Sen Fatih Altaylı olmuşsun...
Bundan sonra olabileceğin başka bir şey yok...
Biraz hazımlı ol, biraz geniş bak... Okur tepkilerini görme. İzleyici küfürlerine aldırma. İşine yoğunlaş... Ergun Babahana ettiğin küfürlerden dolayı da özür dile. Mahkemeye vereceksen, yine ver...
Bu meseleyi de bu şekilde hallettikten sonra, gelelim ikinci Fatih vakasına.
Bu Fatih, yukarıda da belirtildiği üzere, Fatih Çekirge oluyor.
Diyor ki Ergun Babahan, Askerlerin mesajları bize Sabahın Ankara Temsilcisi Fatih Çekirge üzerinden geliyordu.
Hiç şaşırmam.
Bu Fatih, Gannuşi asparagasından sabık bir arkadaşımızdır. Karargâh çıktılarını manşete taşımakta da mahirdir.
Dinç Bilgin, daha önceki bir röportajında, 28 Şubat sürecinde gazetesine giren bazı haberlerin Ankarada, bazı gizli ve derin mahfiller tarafından kotarıldığını iddia ediyordu.
Fatih Çekirge bu haberlerin neresindedir, bilmiyorum.
Muhtemelen içindedir.
Cengiz Çandar ise, adlı adınca, Fatih Çekirgeyle, 28 Şubat generalleri arasında ilişki bulunduğunu, bazı haberlerin bizzat Çekirgeye dikte edildiğini söylüyordu.
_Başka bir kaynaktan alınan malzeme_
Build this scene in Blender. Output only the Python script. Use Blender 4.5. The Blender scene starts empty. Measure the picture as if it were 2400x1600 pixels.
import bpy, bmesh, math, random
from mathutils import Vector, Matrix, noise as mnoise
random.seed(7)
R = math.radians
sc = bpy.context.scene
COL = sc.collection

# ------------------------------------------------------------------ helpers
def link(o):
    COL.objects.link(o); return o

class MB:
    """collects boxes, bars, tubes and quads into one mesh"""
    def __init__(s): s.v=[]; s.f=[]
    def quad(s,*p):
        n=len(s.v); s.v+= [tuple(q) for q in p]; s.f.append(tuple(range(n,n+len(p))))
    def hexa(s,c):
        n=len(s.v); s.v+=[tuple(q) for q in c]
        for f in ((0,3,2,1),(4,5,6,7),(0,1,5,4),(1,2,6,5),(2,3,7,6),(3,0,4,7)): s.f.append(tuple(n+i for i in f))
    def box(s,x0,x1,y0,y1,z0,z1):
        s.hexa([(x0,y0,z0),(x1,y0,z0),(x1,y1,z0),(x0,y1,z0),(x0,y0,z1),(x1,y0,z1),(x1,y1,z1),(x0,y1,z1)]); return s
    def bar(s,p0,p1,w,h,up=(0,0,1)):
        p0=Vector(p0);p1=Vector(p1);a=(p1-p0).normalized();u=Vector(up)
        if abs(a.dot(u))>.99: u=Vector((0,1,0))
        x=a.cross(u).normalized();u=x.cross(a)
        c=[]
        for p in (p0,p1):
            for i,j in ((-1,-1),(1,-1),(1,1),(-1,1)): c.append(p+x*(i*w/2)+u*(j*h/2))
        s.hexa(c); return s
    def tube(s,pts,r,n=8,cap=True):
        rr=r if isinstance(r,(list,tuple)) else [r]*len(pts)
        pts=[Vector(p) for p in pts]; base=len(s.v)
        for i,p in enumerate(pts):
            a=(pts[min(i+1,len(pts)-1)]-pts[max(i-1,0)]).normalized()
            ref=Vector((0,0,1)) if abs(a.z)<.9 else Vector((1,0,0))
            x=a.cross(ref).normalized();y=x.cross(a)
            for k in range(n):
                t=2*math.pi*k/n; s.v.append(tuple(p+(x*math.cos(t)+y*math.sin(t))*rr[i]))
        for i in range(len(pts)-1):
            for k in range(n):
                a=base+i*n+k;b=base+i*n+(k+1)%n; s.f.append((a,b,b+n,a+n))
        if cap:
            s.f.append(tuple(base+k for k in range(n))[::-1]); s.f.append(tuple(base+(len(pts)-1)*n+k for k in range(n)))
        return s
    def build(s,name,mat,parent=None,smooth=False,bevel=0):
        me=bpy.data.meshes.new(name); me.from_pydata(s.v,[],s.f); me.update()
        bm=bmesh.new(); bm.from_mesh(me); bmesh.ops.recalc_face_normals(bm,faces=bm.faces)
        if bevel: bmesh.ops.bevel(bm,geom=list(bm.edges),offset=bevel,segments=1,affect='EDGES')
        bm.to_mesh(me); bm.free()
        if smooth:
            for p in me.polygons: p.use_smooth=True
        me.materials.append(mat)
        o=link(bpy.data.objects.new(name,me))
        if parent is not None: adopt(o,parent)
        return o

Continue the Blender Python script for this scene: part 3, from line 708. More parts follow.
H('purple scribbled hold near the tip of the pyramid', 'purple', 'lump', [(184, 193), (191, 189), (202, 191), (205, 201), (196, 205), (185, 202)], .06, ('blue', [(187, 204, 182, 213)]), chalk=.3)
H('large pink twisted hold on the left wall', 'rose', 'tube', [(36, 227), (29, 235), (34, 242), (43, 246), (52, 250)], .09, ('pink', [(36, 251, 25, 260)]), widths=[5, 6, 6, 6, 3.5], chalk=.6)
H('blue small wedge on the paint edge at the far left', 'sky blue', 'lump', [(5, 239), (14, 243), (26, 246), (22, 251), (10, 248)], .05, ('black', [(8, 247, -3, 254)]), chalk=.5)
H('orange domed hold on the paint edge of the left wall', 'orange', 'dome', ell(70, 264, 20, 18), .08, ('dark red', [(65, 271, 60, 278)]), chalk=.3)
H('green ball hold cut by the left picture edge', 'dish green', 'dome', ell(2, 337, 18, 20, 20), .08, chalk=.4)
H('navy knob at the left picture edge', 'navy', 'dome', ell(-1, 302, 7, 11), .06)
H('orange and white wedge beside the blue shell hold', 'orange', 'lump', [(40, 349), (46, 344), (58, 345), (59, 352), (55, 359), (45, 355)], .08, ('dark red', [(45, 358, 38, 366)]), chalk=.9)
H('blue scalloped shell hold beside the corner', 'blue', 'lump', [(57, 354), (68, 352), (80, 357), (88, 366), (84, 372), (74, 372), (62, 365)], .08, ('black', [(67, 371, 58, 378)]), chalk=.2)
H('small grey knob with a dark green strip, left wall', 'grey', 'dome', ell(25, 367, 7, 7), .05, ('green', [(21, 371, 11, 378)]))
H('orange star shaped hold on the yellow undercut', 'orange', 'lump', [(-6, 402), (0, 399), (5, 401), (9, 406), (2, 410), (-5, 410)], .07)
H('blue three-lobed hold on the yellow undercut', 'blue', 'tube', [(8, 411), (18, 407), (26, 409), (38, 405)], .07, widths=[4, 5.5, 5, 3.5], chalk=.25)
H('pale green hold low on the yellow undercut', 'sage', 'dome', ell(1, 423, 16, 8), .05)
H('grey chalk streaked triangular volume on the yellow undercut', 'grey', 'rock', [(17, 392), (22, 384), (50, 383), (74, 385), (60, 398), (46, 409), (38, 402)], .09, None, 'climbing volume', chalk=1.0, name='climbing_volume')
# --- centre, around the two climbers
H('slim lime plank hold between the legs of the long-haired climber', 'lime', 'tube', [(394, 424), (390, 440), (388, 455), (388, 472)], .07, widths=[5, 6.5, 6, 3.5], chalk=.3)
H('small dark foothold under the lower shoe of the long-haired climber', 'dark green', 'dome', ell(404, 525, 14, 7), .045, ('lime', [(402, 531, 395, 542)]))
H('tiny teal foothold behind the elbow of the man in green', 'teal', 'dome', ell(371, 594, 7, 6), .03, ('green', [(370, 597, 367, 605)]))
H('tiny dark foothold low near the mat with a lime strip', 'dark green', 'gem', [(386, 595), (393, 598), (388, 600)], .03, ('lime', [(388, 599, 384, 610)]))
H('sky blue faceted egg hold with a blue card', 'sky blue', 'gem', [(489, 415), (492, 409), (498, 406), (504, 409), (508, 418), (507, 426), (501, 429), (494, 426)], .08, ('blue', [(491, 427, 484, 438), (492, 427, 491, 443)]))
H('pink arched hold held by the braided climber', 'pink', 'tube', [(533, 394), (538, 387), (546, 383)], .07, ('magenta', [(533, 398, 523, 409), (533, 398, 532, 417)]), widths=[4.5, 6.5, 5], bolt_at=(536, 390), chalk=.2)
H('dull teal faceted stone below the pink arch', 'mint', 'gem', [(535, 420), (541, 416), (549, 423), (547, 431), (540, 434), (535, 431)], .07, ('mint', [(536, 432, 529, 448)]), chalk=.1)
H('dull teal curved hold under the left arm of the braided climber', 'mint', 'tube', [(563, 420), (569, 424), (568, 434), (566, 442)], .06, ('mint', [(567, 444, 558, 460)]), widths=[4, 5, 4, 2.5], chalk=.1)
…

Zafer Mutlunun kimi açıklamaları da bunu teyid eder cinsten.
Rivayet, Çekirgemizin bir vakitler, Cem Uzana, Bastır patron asker arkamızda... Geldi gelecekler diye gaz verdiği yönünde.
Benzeri gazlama görevini, yeni patronu Aydın Doğan için de yapmış... Bunu da Fatih Altaylıdan öğreniyoruz... Hani, Uzanın himayesindeyken, bidon kafa Yılmazla elbirliği edip manşetten küfrettiği Aydın Doğan...
Demiş ki, Aydın Bey, size yönelik topyekün bir saldırı var. Burada amaç bellidir. Sizi bitirmek istiyorlar. Bu bir ölüm kalım mücadelesidir. Burada ya siz kazanacaksınız ya onlar. Savaşmalıyız...
İyi demiş de, ben de diyorum ki, gazetecinin görevi askerlerin ulaklığını yapmak mıdır?
Patronlara gaz vermek midir?
Karargâh çıktılarından manşet kotarmak mıdır?
Herkes konuşuyor, eteğindeki taşı döküyor, icabında özeleştiri yapıyor da, Fatih Çekirge neden susuyor?
Onun da bu ülkeye bir açıklama borcu yok mu?